There is certainly no shortage of works to choose from. During the first period of independence (1918-1939), Estonia managed to publish more books per capita than any other country in the world. Estonian literacy rates have been astonishingly high for the past century, especially considering that Estonian wasn’t a written language until the German occupiers translated the Bible in 16th century and the first secular books appeared only in the mid-19th century. Estonian literacy is, in part, an outcome of German colonialism.

Where did this lust for the written word come from? High literacy rates can be accounted for partially by the fact that being able to read and write were requirements for obtaining a marriage licence.
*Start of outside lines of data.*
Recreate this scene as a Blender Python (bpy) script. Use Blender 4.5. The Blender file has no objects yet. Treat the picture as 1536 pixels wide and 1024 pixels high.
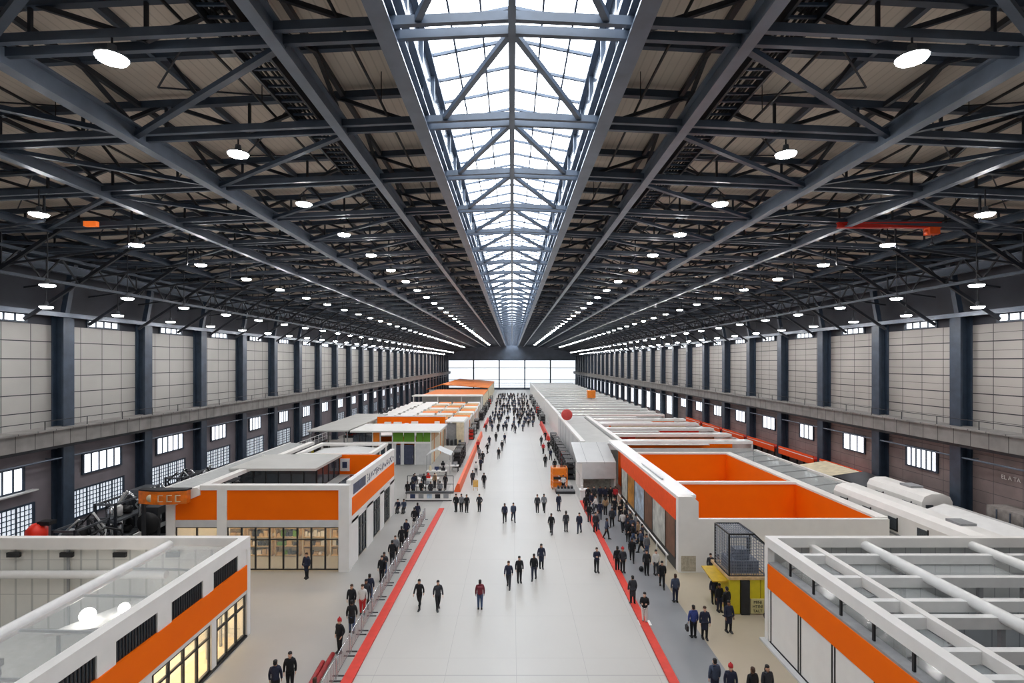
import bpy, math, random
from math import sin, cos, pi, radians
from mathutils import Vector, Matrix
random.seed(7)
S = bpy.context.scene
COL = S.collection
CAMZ = 15.0
FPX = 800.0
VX, VY = 768.0, 543.0

def ground(px, py, z=0.0):
    Y = (CAMZ - z) * FPX / (py - VY)
    return ((px - VX) * Y / FPX, Y)

# ------------------------------------------------------------------ materials
def lin(c):
    out = []
    for v in c:
        v = v / 255.0
        out.append(v / 12.92 if v <= 0.04045 else ((v + 0.055) / 1.055) ** 2.4)
    return out

MATS = {}
def mat(name, rgb, rough=0.5, metal=0.0, var=0.12, scale=3.0, emit=0.0, spec=0.5, alpha=1.0, trans=0.0, bump=0.0):
    if name in MATS:
        return MATS[name]
    m = bpy.data.materials.new(name)
    m.use_nodes = True
    nt = m.node_tree
    b = nt.nodes['Principled BSDF']
    c = lin(rgb)
    if var > 0:
        tc = nt.nodes.new('ShaderNodeTexCoord')
        nz = nt.nodes.new('ShaderNodeTexNoise')
        nz.inputs['Scale'].default_value = scale
        nz.inputs['Detail'].default_value = 4.0
        nt.links.new(tc.outputs['Object'], nz.inputs['Vector'])
        rp = nt.nodes.new('ShaderNodeValToRGB')
        rp.color_ramp.elements[0].position = 0.3
        rp.color_ramp.elements[1].position = 0.7
        rp.color_ramp.elements[0].color = [max(0, v * (1 - var)) for v in c] + [1]
        rp.color_ramp.elements[1].color = [min(1, v * (1 + var)) for v in c] + [1]
        nt.links.new(nz.outputs['Fac'], rp.inputs['Fac'])
        nt.links.new(rp.outputs['Color'], b.inputs['Base Color'])
        if bump:
            bp = nt.nodes.new('ShaderNodeBump')
            bp.inputs['Strength'].default_value = bump
            nt.links.new(nz.outputs['Fac'], bp.inputs['Height'])
            nt.links.new(bp.outputs['Normal'], b.inputs['Normal'])
    else:
        b.inputs['Base Color'].default_value = c + [1]
    b.inputs['Roughness'].default_value = rough
    b.inputs['Metallic'].default_value = metal
    b.inputs['Specular IOR Level'].default_value = spec
    if emit:
        b.inputs['Emission Color'].default_value = c + [1]
        b.inputs['Emission Strength'].default_value = emit
    if trans:
        b.inputs['Transmission Weight'].default_value = trans
        b.inputs['IOR'].default_value = 1.1
    if alpha < 1:
        b.inputs['Alpha'].default_value = alpha
    m.diffuse_color = c + [1]
    MATS[name] = m
    return m

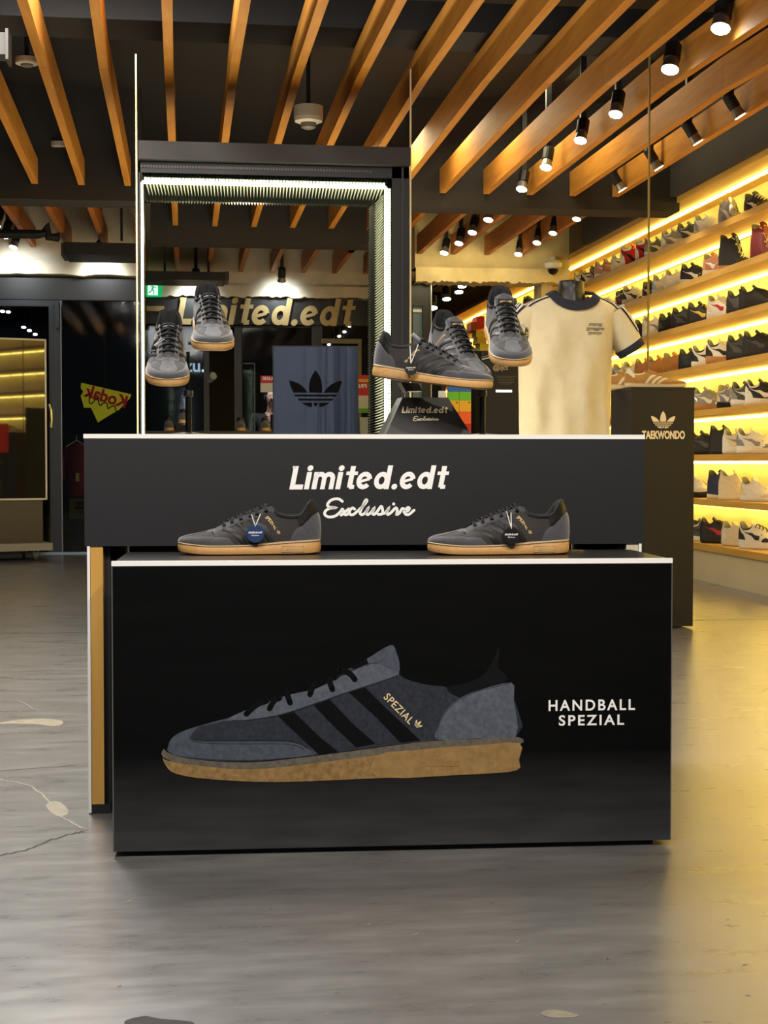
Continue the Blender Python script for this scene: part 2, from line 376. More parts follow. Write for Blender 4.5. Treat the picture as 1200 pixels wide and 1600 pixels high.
        for i, x in enumerate(xs):
            a, b = hole(x, -1), hole(x, 1); q = -.03*s.ri/.05*max(0, min(1, (x-.45)/.2))**2
            mb.tube([a+Vector((0,a.y*.12,-.002)), a, Vector((a.x*.5+(x+q)*LEN*.5, a.y*.5, top(x)-.001)), Vector(((x+q)*LEN, 0, top(x, .001))), Vector((b.x*.5+(x+q)*LEN*.5, b.y*.5, top(x)-.001)), b, b+Vector((0,b.y*.12,-.002))], r, n, flat=.62)
            if i < len(xs)-1:
                x2 = xs[i+1]
                for g in (-1, 1):
                    c = hole(x, g); d = hole(x2, -g); mx = (x+x2)/2+q/LEN*0
                    mb.tube([c*.75+Vector((0,0,top(x, -.001)))*.0+Vector((c.x*.25, 0, c.z*.25)), Vector(((c.x+d.x)/2, 0, (top(x)+top(x2))/2+.0012*g)), d*.75+Vector((d.x*.25, 0, d.z*.25))], r*.95, n, flat=.62)
        return mb
CEN = Matrix.Translation(Vector((-LEN/2, 0, 0)))
STY = dict(base=mat('shoe_mesh_charcoal', (37,33,33), .85, var=.2, scale=300, bump=.3, sheen=.2),
           suede=mat('shoe_suede_grey', (62,62,67), .9, var=.18, scale=90, bump=.25, sheen=.4),
           black=mat('shoe_leather_black', (14,13,14), .5, spec=.35, var=.15, scale=120, bump=.15),
           lace=mat('shoe_lace_black', (9,9,9), .8, spec=.25),
           gum=mat('gum_rubber', (196,150,92), .55, var=.08, scale=60, bump=.25),
           welt=mat('gum_rubber_welt', (168,146,112), .6, var=.1, scale=200),
           lining=mat('shoe_lining_dark', (28,28,30), .9, var=.2, scale=200),
           gold=mat('gold_foil_print', (206,172,108), .45))
TAN = dict(base=mat('tan_suede', (186,138,70), .9, var=.15, scale=90, bump=.2, sheen=.3), suede=mat('tan_suede_dark', (172,124,58), .9, var=.15, scale=90, bump=.2, sheen=.3),
           black=mat('cream_leather', (232,222,190), .6), lace=mat('tan_lace', (190,150,84), .8), gum=mat('cream_rubber', (226,206,160), .55), welt=mat('cream_rubber_welt', (214,190,140), .6),
           lining=mat('tan_lining', (200,170,120), .8), gold=mat('cream_foil', (232,222,190), .6))
_HM = {}
def hero_meshes(lat):
    if lat in _HM: return _HM[lat]
    s = Shoe(lat, 56, 14); d = {}
    def put_(k, mb, **kw): d[k] = mb.mesh(k, M=CEN, **kw)
    put_('upper', s.upper(), smooth=True, weld=2e-5)
    put_('sole', s.sole(0, .86), smooth=True); put_('welt', s.sole(.80, 1.0), smooth=True)
    tl = lambda u: float(np.interp(u, [0,.06,.12,.2,.28,.34,.40,.44], [.60,.60,.57,.47,.42,.38,.26,.03]))
    mb = s.patch(MB(), 0, .44, 0, tl, .0011, 34, 7, low=(0,1,0,1))
    s.patch(mb, .0, .262, lambda u: float(np.interp(u, [0,.1,.15,.2,.262], [.58,.56,.66,.80,.84])), 1, .0010, 22, 6, low=(0,1,0,0)); put_('toe_guard', mb, smooth=True, weld=2e-5)
    put_('eyestay', s.patch(MB(), .245, .672, lambda u: float(np.interp(u, [.245,.27,.3,.36,.5,.6,.672], [.80,.70,.66,.70,.76,.80,.84])), 1, .0016, 40, 5, low=(1,1,1,0)), smooth=True, weld=2e-5)
    th = lambda u: float(np.interp(u, [.785,.80,.815,.84,.88,.93,1], [.02,.18,.32,.44,.54,.60,.64]))
    put_('heel_counter', s.patch(MB(), .785, 1, 0, th, .0013, 26, 6, low=(1,0,0,1)), smooth=True, weld=2e-5)
    mb = s.patch(MB(), .845, 1, lambda u: th(u)-.02 if u > .86 else .5, 1, .0010, 20, 5, low=(1,0,1,0)); s.patch(mb, .675, .85, .86, 1, .0010, 16, 3, low=(1,0,1,0)); put_('collar', mb, smooth=True, weld=2e-5)
    for k in range(3):
        for g in (-1, 1): put_('stripe_%d%d' % (k, g), s.slant(MB(), .375+.085*k, .505+.085*k, .046, .78, .03, .0013, (g,)), smooth=True)
    put_('lining', s.lining(), smooth=True); put_('tongue', s.tongue(), smooth=True); put_('tongue_low', s.tongue(True), smooth=True); put_('laces', s.laces(), smooth=True)
    # gold lettering lying on the lateral side, running down beside the rear stripe
    def on_side(u0, t0, u1, t1, flat, dz=.0007):
        a, b = s.S(u0, t0, lat), s.S(u1, t1, lat); uc, tc = (u0+u1)/2, (t0+t1)/2; n = s.N(uc, tc, lat); r = (b-a).normalized()
        if lat == 1: r = -r
        up = n.cross(r).normalized(); e = 1e-3; Su = (s.S(uc+e, tc, lat)-s.S(uc-e, tc, lat))/(2*e); St = (s.S(uc, tc+e, lat)-s.S(uc, tc-e, lat))/(2*e)
        A_ = np.array([[Su.dot(r), St.dot(r)], [Su.dot(up), St.dot(up)]]); Ai = np.linalg.inv(A_); q = MB()
        for p in flat.v:
            d_ = Ai @ np.array([p.x, p.y]); u_, t_ = uc+float(d_[0]), tc+float(d_[1]); q.v.append(s.S(u_, t_, lat)+s.N(u_, t_, lat)*dz)
        q.f = flat.f; return q
    t1_ = text('SPEZIAL', .032, .0062, bold=.012)
    q = on_side(.625, .70, .70, .34, t1_); f2 = clone(TRE); fit(f2, .009, .0075)
    q2 = on_side(.705, .32, .722, .24, f2); q.add(q2.v, q2.f); put_('lettering', q)
    tg = text('adidas', .019, .0065, bold=.02); f3 = clone(TRE); fit(f3, .009, .0085); 
    M = frame(Vector((.618*LEN, 0, .1062)), (0, -1, 0), (.016,0,.0085)); lab = MB(); lab.add([M @ Vector((x*.0175, y*.0095, -.0006)) for x, y in ((-1,-1),(1,-1),(1,1),(-1,1))], [(0,1,2,3)])
    put_('tongue_label', lab); q = put(tg, M @ Matrix.Translation((-.0035,0,0)), .0004); q3 = put(f3, M @ Matrix.Translation((.0115,0,0)), .0004); q.add(q3.v, q3.f); put_('label_lettering', q)
    # embossed panel on the sole side near the heel
    e0, e1 = .72, .88; P = [Vector((x*LEN, lat*(s.wid(x, lat)+.0013), 0)) for x in (e0, e1)]; r = (P[1]-P[0]) if lat == -1 else (P[0]-P[1])
    M = frame((P[0]+P[1])/2+Vector((0,0,.0125)), r, (0,0,1)); mb = MB(); W_, H_ = .046, .0115
    for a, b in (((-W_/2,-H_/2),(W_/2,-H_/2)),((W_/2,-H_/2),(W_/2,H_/2)),((W_/2,H_/2),(-W_/2,H_/2)),((-W_/2,H_/2),(-W_/2,-H_/2))): ribbon(mb, [a, b], .0012)
    tx = text('adidas', .026, .006, bold=.02); mb.add(tx.v, tx.f); put_('sole_stamp', put(mb, M, .0003)); _HM[lat] = d; return d
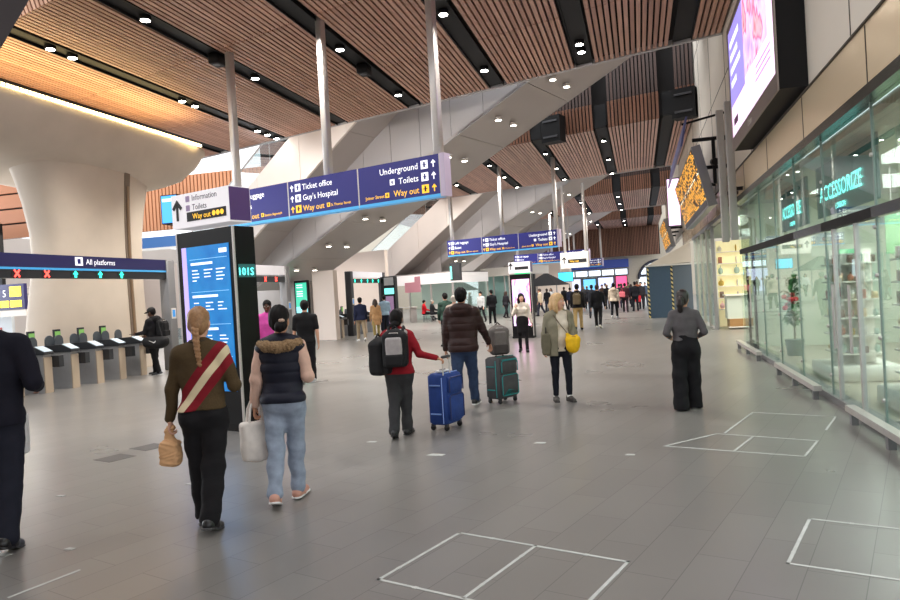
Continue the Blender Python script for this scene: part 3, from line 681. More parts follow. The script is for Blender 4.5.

Also, many of the first newspapers and books to be written in Estonian expressed the people’s grief over subjugation and contained seeds of resistance to foreign rule. Books and choir festivals gave rise to the political independence movement. Words and song: they do go together, but at the same time they represent profoundly different aspects of the Estonian character. Writing and reading is a deeply personal, even introverted, activity. Singing, especially in groups, is gregarious and outward.

Sometimes, I wish I were something other than a writer. Sometimes I feel just plain confined by my hideaway in the land of the 26 symbols (24 or so in Estonian) laid flat on a page. By my mid-thirties, I had read over 1000 books and written over five, book-length manuscripts. I have probably read more books than all my ancestors combined. I continue to read over 50 books a year. This kind of erudition is valued in our society, but I cannot help but wonder what is lost when I hide from a many dimensional world, in the two dimensions of writing, in the limitations of human language. I am so immersed in this world, that I sometimes catch myself translating as I experience nature or an event, into words and sentences, sometimes complete with punctuation, describing what I see and feel reeling through my head. All my other senses, all my other abilities, have suffered from a lack of attention, a lack of education. I can experience and imagine smell, sound, taste, a vista, a touch, but the actual breadth of knowing in those experiences could be so much larger.

Sometimes I dream of being a shoe-maker or a stone mason, playing an instrument well, revelling in the flavour of food or of simply being more wild. When I think of the greatest challenge I can conjure up for myself, I don’t think of climbing a mountain, crossing a desert on foot or sailing around the world. I think about living, even for one year, without the written word. But where would such a thing be possible? Not here, not now. I would need to join an oral culture in order to have an authentic experience of de-literacy. Unless it was Estonia, I would need to learn new songs. And it would need to be a place with lots of good trees to climb.